### Material to process
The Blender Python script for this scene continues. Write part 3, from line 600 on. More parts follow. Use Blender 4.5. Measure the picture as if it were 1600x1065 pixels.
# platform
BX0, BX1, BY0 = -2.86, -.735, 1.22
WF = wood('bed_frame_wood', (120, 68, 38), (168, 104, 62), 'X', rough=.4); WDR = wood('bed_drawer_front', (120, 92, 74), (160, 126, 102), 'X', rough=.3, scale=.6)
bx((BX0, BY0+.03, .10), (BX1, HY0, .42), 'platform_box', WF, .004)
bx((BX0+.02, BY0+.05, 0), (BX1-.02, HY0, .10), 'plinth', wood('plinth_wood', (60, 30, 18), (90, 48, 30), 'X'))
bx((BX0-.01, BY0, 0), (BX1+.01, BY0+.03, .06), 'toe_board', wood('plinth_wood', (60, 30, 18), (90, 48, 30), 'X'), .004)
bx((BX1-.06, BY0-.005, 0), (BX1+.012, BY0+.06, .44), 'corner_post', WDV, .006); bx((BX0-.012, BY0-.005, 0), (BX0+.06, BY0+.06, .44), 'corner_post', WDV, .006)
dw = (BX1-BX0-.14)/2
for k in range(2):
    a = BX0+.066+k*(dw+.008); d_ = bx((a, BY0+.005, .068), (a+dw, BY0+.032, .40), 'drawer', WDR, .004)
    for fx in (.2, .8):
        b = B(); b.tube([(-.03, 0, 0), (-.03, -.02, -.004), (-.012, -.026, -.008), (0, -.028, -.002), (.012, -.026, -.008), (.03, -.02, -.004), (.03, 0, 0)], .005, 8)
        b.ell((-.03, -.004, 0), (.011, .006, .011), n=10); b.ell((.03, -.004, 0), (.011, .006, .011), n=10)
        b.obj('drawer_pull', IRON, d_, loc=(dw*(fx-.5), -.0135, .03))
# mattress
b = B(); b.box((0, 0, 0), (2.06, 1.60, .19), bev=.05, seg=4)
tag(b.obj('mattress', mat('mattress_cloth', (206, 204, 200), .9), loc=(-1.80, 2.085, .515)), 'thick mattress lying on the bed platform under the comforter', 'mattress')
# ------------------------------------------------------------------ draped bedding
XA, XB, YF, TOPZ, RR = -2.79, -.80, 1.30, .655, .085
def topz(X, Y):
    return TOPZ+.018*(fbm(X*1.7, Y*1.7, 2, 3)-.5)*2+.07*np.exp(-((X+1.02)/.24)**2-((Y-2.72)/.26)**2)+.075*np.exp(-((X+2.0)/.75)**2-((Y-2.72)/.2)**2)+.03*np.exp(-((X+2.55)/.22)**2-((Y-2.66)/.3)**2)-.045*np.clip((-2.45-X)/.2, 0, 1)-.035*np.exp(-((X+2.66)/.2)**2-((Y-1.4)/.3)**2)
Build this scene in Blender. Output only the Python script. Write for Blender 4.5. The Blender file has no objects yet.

### Stated goal
Repeat the material above in full, quoting it exactly.

### Complete answer
The Blender Python script for this scene continues. Write part 3, from line 600 on. More parts follow. Use Blender 4.5. Measure the picture as if it were 1600x1065 pixels.
# platform
BX0, BX1, BY0 = -2.86, -.735, 1.22
WF = wood('bed_frame_wood', (120, 68, 38), (168, 104, 62), 'X', rough=.4); WDR = wood('bed_drawer_front', (120, 92, 74), (160, 126, 102), 'X', rough=.3, scale=.6)
bx((BX0, BY0+.03, .10), (BX1, HY0, .42), 'platform_box', WF, .004)
bx((BX0+.02, BY0+.05, 0), (BX1-.02, HY0, .10), 'plinth', wood('plinth_wood', (60, 30, 18), (90, 48, 30), 'X'))
bx((BX0-.01, BY0, 0), (BX1+.01, BY0+.03, .06), 'toe_board', wood('plinth_wood', (60, 30, 18), (90, 48, 30), 'X'), .004)
bx((BX1-.06, BY0-.005, 0), (BX1+.012, BY0+.06, .44), 'corner_post', WDV, .006); bx((BX0-.012, BY0-.005, 0), (BX0+.06, BY0+.06, .44), 'corner_post', WDV, .006)
dw = (BX1-BX0-.14)/2
for k in range(2):
    a = BX0+.066+k*(dw+.008); d_ = bx((a, BY0+.005, .068), (a+dw, BY0+.032, .40), 'drawer', WDR, .004)
    for fx in (.2, .8):
        b = B(); b.tube([(-.03, 0, 0), (-.03, -.02, -.004), (-.012, -.026, -.008), (0, -.028, -.002), (.012, -.026, -.008), (.03, -.02, -.004), (.03, 0, 0)], .005, 8)
        b.ell((-.03, -.004, 0), (.011, .006, .011), n=10); b.ell((.03, -.004, 0), (.011, .006, .011), n=10)
        b.obj('drawer_pull', IRON, d_, loc=(dw*(fx-.5), -.0135, .03))
# mattress
b = B(); b.box((0, 0, 0), (2.06, 1.60, .19), bev=.05, seg=4)
tag(b.obj('mattress', mat('mattress_cloth', (206, 204, 200), .9), loc=(-1.80, 2.085, .515)), 'thick mattress lying on the bed platform under the comforter', 'mattress')
# ------------------------------------------------------------------ draped bedding
XA, XB, YF, TOPZ, RR = -2.79, -.80, 1.30, .655, .085
def topz(X, Y):
    return TOPZ+.018*(fbm(X*1.7, Y*1.7, 2, 3)-.5)*2+.07*np.exp(-((X+1.02)/.24)**2-((Y-2.72)/.26)**2)+.075*np.exp(-((X+2.0)/.75)**2-((Y-2.72)/.2)**2)+.03*np.exp(-((X+2.55)/.22)**2-((Y-2.66)/.3)**2)-.045*np.clip((-2.45-X)/.2, 0, 1)-.035*np.exp(-((X+2.66)/.2)**2-((Y-1.4)/.3)**2)
Build this scene in Blender. Output only the Python script. Write for Blender 4.5. The Blender file has no objects yet.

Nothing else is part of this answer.